İsrail’in Politik Açmazı Harediler
Kaynak: The Guardian, 28 Haziran 2023
Ultra-Ortodoks Yahudiler, İsrail'in yeni zorunlu askerlik hizmeti kararını protesto etmek için otoyolu kapattı. Associated Press'in (AP) bildirdiğine göre, yüzlerce ultra-Ortodoks Yahudi erkek, Perşembe günü İsrail'in merkezinde büyük bir otoyolu iki saat boyunca kapatarak genç dindar erkeklerin askere alınmasını emreden son yüksek mahkeme kararını protesto etti. AP'ye göre, protestocular otoyola oturdu, yere yattı ve ve polis tarafından sürüklendi. Atlı polisler kalabalığa daldı. Birçok gösterici “Hapishaneye! Orduya değil!” diye slogan attı.
AP'ye sadece Ozer ismiyle kendini tanıtan genç bir adam, “Hepimiz buraya tek bir amaç için geldik, tüm Ortodoks kamuoyunun duruşunu yansıtıyoruz,” dedi. “Tüm Ortodoks kamuoyu hapishaneye gitmeyi, orduya gitmeye tercih eder.” Ultra-Ortodokslar, tam zamanlı dini çalışmalarını devleti korumak adına kendi rolleri olarak görüyorlar. Birçoğu, ordu aracılığıyla seküler toplumla daha fazla temasın,cemaat mensuplarının inançlarını sıkı bir şekilde uygulanmasından uzaklaştıracağından korkuyor.
TÜRKSAM Haber Analiz
Son dönemde İsrail'de meydana gelen ultra-Ortodoks Yahudi topluluğunun protestoları, zorunlu askerlik hizmeti ile ilgili yeni bir mahkeme kararının yarattığı toplumsal ve siyasi gerilimleri gözler önüne sermektedir. Yüksek Mahkeme'nin, genç ultra-Ortodoks erkeklerin askere alınması yönündeki kararı, bu topluluğun uzun süredir devam eden dini muafiyetlerinin sonunu işaret etmektedir. Bu durum, ultra-Ortodoks toplumunun hem dini kimliğini koruma çabalarını hem de İsrail'deki daha geniş sosyo-politik dinamikleri anlamak açısından önemlidir.
Protestolar sırasında yüzlerce ultra-Ortodoks Yahudi, otoyolu kapatarak oturma eylemi gerçekleştirmiş ve polis tarafından güç kullanılarak kaldırılmıştır. Bu olay, ultra-Ortodoks topluluğunun askerlik hizmetine karşı duyduğu derin rahatsızlığı ve direnişi açıkça ortaya koymaktadır. Göstericiler, askere gitmek yerine hapse girmeyi tercih edeceklerini belirterek, dini çalışmalarının devleti koruma konusundaki rollerini vurgulamışlardır. Bu durum, ultra-Ortodoks Yahudilerin dini görevleri ile devletin talepleri arasındaki çatışmayı yansıtmaktadır.

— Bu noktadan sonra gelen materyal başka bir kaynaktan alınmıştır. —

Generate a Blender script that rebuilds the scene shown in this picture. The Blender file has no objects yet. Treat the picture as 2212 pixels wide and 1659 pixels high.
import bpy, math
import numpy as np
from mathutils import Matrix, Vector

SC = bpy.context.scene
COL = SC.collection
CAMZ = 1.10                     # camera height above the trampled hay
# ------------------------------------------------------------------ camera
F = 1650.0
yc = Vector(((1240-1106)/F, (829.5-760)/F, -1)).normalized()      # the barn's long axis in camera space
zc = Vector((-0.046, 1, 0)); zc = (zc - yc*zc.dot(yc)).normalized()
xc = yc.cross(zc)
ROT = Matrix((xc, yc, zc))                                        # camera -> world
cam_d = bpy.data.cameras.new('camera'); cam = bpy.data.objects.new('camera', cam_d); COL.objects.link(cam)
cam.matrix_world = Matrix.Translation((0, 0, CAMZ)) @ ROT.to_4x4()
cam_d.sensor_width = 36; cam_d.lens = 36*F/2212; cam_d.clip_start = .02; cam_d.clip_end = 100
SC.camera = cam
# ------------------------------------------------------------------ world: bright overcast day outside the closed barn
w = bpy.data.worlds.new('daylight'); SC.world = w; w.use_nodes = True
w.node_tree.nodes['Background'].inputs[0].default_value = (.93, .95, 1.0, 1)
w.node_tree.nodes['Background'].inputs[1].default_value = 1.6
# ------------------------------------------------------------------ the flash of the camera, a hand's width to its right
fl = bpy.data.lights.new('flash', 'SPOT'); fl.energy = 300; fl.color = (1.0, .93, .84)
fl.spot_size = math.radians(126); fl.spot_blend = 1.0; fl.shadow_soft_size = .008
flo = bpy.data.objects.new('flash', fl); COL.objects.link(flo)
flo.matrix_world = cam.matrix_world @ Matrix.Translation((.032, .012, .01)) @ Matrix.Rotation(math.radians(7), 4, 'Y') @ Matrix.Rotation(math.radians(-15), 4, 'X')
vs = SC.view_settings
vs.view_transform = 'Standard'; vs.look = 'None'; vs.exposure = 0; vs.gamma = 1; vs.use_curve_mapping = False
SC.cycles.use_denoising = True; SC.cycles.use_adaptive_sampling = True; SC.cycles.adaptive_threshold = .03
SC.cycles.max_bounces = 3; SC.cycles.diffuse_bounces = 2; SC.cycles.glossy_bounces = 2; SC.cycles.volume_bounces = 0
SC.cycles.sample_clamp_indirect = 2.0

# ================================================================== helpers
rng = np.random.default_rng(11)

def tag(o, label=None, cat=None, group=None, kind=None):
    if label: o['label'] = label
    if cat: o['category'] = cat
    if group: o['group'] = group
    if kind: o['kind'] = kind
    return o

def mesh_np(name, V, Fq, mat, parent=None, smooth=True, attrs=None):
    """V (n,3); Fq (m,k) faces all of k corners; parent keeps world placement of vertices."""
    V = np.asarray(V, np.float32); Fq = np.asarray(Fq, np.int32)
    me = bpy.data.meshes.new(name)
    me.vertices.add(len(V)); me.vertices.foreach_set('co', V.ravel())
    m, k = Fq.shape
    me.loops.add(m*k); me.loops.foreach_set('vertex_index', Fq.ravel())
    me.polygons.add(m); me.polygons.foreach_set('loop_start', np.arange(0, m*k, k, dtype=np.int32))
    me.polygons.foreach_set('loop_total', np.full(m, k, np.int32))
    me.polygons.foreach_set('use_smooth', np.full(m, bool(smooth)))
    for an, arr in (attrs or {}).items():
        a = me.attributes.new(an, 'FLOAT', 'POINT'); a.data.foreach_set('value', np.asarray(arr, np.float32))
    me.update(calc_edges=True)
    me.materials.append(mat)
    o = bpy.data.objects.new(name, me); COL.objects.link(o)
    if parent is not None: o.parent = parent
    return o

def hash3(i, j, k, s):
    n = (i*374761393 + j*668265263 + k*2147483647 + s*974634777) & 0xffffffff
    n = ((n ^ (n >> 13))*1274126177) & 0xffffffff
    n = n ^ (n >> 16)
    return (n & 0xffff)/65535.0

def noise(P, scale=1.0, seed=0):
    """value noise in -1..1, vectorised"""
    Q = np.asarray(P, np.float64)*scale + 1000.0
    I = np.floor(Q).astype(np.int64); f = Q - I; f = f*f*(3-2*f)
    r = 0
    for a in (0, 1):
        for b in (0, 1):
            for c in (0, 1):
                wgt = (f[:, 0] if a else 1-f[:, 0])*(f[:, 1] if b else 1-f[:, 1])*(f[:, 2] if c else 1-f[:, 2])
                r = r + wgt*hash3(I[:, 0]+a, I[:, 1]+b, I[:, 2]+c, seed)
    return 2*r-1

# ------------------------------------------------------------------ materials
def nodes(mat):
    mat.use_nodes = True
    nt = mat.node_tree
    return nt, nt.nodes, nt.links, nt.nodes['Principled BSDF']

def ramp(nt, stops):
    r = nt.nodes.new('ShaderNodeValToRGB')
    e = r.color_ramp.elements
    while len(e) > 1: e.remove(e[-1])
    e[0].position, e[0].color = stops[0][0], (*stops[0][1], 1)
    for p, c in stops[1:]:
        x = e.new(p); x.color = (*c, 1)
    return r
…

Yüksek Mahkeme'nin bu kararı, İsrail toplumunda mevcut olan muafiyet sisteminin eşitsizliğine dikkat çekmekte ve eşitlik ilkesinin önemini vurgulamaktadır. Ancak, bu karar aynı zamanda Başbakan Benjamin Netanyahu'nun hükümetinin geleceğini de tehlikeye atmaktadır. Ultra-Ortodoks partiler, hükümet koalisyonunun önemli bir parçasını oluşturmakta ve bu karara şiddetle karşı çıkmaktadır. Liderler henüz hükümeti terk edip etmeyeceklerini belirtmemiş olsalar da, Kudüs'te büyük bir protesto planlanması, hükümet üzerinde ciddi bir baskı oluşturduğunu göstermektedir.
Sonuç olarak, İsrail'deki ultra-Ortodoks Yahudilerin zorunlu askerlik hizmeti karşısındaki direnişi, dini ve seküler değerler arasındaki çatışmanın bir yansıması olarak değerlendirilmelidir. Bu durum, sadece bir iç politika meselesi olmayıp, aynı zamanda daha geniş anlamda toplumsal eşitlik ve adalet konularını da gündeme getirmektedir. Ultra-Ortodoks toplumunun tepkileri ve hükümetin bu konudaki tutumu, İsrail'in gelecekteki sosyo-politik yapısını şekillendirecek önemli faktörlerden biri olarak öne çıkmaktadır. Ancak İsrail’deki asker sayısının azalarak kritik bir noktaya geldiği de önemli bir gerçekliktir.